Con un imaginario enraizado en la literatura –se destaca la presencia de la cubanía expansiva de Lezama Lima, Virgilio Piñera, Cintio Vitier y sobre todo Reynaldo Arenas–, si algo se impone en Chorreos e improvisaciones es el sentido de inmediatez. Se trata de coloridos collages de mediano y gran formato donde la potencia compositiva acusa la influencia de un afiche político, o más bien de cierta propaganda callejera nutrida por un horizonte tropical, donde la impresión de tosquedad y trazo grueso se refuerza por la condición de los materiales, que denotan un origen impuro: además del chamagoso lienzo primigenio, salta a la vista el papel madera, el cartón, emplastos vastos, periódicos, papel corrugado y texturas varias que desbordan colores y contagios, lubricidades evidentes que subrayan un apetito: acá todo es reciclado, material y conceptualmente. Por ello, aunque lo más sencillo sería asegurar –en aras de escurrir el bulto o imponer una traducción tranquilizante, al gusto de la crítica haragana– que se trata de los empeños inspirados de un Basquiat del Conurbano, si se observan con atención los elementos elegidos, denotan una metabolización a la criolla. A medio camino entre la vocación mimeográfica y el periódico mural, sus cuadros plantean una conversación transversal abierta al público general (disponible para las señoras a quienes les interesa modificar iluminación de sus hogares o para aquellos socialités sin remedio que se quejan de la ausencia de “chicos lindos” en la galería).

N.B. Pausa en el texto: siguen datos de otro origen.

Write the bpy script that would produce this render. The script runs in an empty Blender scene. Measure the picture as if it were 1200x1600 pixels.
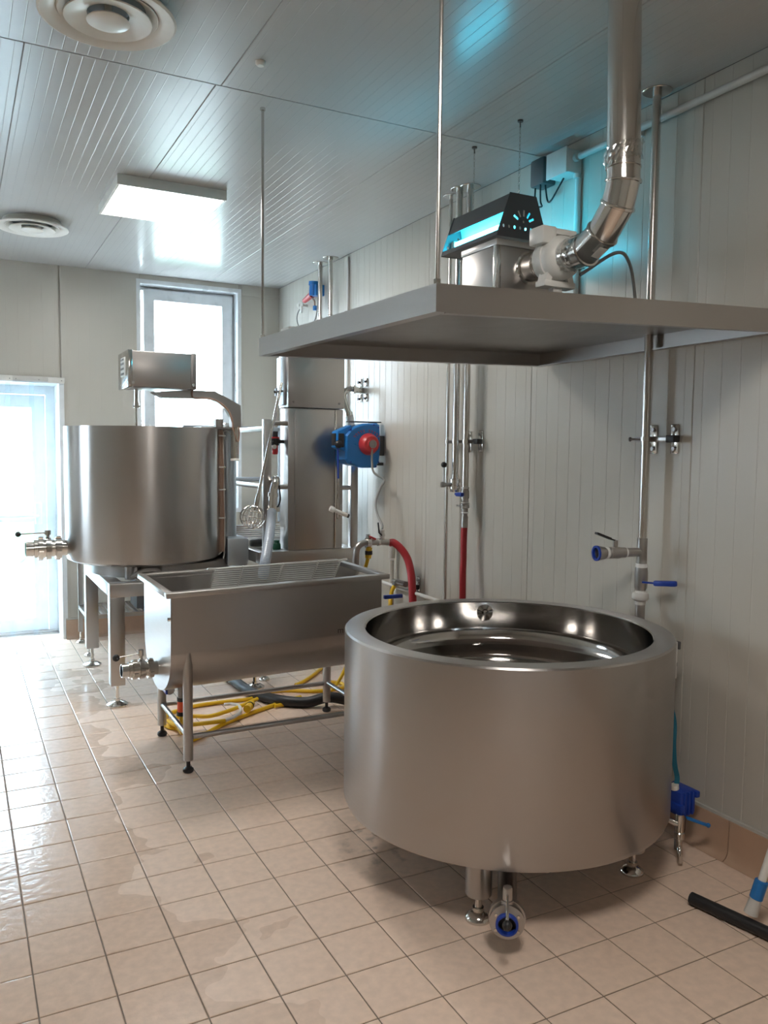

Empero, lo más interesante de la apropiación de Cucurto respecto a la pluralidad de las negritudes parte de la turbación que señala su pintura respecto a temáticas globales, puesto que mirando de cerca y de lejos queda claro que al artista se le mezclan los negros, conceptual e históricamente, al son de la rumba macabra y sin fin: el racismo estructural y barroco a lo largo y ancho del continente (paralela a la muestra de Sendrós, a manera de pop up, se mostraron algunas piezas en la Galería Azur, mucho más crudas, en las que era posible sentir la sintonía política con el asesinato de George Floyd en Minessota, ocurrido el mayo pasado). Creo que es en ese mestizaje inesperado, es decir el que interpreta y confecciona un escritor emergido del Conurbano y devenido pintor naïf en Buenos Aires, donde acaso sea posible silabear una nueva negritud planetaria, es decir poniendo en práctica –y como Dios le da entender a un creador fuera de serie– aquello que Édouard Glissant teorizó como filosofía de la relación: islotes unidos por la materia que los separa.
A través de trazos explosivos como frutas destrozadas sobre lienzos que semejan remanentes de desechos industriales –en los que asoma, pícaro como acostumbra, el viejo Nicanor Parra–, las pinturas de Cucurto dan una idea colorida y for export respecto de la posibilidad de Nueva York como una isla del Caribe, superpuesta a otra isla negra y argentina desde el barrio de La Boca.